Last week, the last two board members who attempted to destroy me ran for re-election. One was unopposed, and will therefore, serve another term. While he did not have the courage to help teachers and students who suffered at the hands of the Burnett regime, I have recently learned that neither did he accept many of the perks offered to him. However, that does not excuse his cowardly behavior. The other Board member was John Kern, who apparently took great pleasure in tormenting teachers. When I was penniless, with no food, I wrote to him, begging the Board for help; he did not reply. One document I received (mistakenly sent to me by the school’s own lawyer!) proved that Board members has spent nearly $900 on luncheons the same month that I pleaded for enough of my salary to buy groceries.
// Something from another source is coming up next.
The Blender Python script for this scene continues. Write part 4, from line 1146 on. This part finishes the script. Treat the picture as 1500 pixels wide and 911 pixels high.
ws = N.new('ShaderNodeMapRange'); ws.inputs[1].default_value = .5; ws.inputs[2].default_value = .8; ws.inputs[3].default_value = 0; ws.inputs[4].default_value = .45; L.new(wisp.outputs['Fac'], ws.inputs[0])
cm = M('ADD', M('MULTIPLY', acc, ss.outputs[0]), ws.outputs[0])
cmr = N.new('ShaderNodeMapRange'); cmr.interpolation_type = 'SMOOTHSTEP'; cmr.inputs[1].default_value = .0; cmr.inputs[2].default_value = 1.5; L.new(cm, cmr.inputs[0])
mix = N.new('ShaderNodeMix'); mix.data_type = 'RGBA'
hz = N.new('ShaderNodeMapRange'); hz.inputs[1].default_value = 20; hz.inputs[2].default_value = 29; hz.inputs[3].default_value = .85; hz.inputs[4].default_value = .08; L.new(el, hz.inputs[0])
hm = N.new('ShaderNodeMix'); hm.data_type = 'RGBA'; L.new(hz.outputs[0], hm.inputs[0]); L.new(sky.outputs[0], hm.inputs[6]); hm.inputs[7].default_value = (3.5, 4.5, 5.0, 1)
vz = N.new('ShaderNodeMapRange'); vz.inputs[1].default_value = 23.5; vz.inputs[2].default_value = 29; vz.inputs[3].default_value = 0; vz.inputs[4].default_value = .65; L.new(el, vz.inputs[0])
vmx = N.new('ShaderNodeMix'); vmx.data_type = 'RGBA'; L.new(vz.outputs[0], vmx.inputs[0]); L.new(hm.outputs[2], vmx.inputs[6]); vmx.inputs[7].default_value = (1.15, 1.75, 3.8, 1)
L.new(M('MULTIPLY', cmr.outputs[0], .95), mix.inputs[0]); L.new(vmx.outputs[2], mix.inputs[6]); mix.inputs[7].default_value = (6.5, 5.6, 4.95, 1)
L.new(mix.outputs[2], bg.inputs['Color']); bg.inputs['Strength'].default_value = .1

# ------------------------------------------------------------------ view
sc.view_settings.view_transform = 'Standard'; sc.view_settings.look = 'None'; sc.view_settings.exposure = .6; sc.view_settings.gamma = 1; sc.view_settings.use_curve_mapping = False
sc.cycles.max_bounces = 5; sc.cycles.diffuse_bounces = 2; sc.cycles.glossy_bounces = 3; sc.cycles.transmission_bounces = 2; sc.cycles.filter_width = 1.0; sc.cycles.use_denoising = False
Kern’s opponent was Eugene Carbajal. The campaign quickly became so dirty that the interim superintendent was forced to intercede, ordering all candidates to run a positive campaign. I was assured that the public remembered the information I disseminated two years ago, so out of respect for Mr. Carbajal and interim-Superintendent Pomeroy, I did not go door-to-door with the flyers. Kern was over-whelmingly defeated. Mr. Carbajal seems genuinely outraged at what was done to Los Lunas teachers and students during Superintendent Burnett’s reign. He assures me that he will listen to the concerns of teachers, and will not tolerate the retaliation and abuse that has been part of our district for so many years. I will continue to monitor the district, and to publicize anything that I think the public needs to know. In addition, I still have one more lawsuit pending against the district.

There were many minor players in my years of abuse; some I had considered friends for years. A few of them were rewarded with promotions. The majority of teachers shunned me as if I had the plague, terrified they might be the next victim if they were seen with me. A few teachers, in a pathetic attempt to suck up to the administrations, became cheerleaders for the district, insisting that those of us who spoke out were nothing less than traitors. Others stuck their heads in the sand, refusing to acknowledge the many wrongs in our district. I have learned that most people will do anything, however unethical, unjust, or illegal, to save their jobs. There is no job worth my soul, nor worth allowing the destruction of education, and therefore, the destruction of our country. I will never recover financially from my ordeal, but I can look at myself in the mirror without seeing the devil looking back at me.

Administrators and politicians foster the lie that students are the reason for the teacher shortage. I had wonderful students at LLHS, and I miss them. Teachers should be mandated to report to a state department of education when schools have no supplies, when facilities are dirty and in disrepair, when they, co-workers, or students are abused by bullying administrators or other employees. Whistleblower laws must be passed to protect teachers who speak up for themselves and their students. Until teachers are free to reveal what is really happening in America’s schools, there will be no reform in education.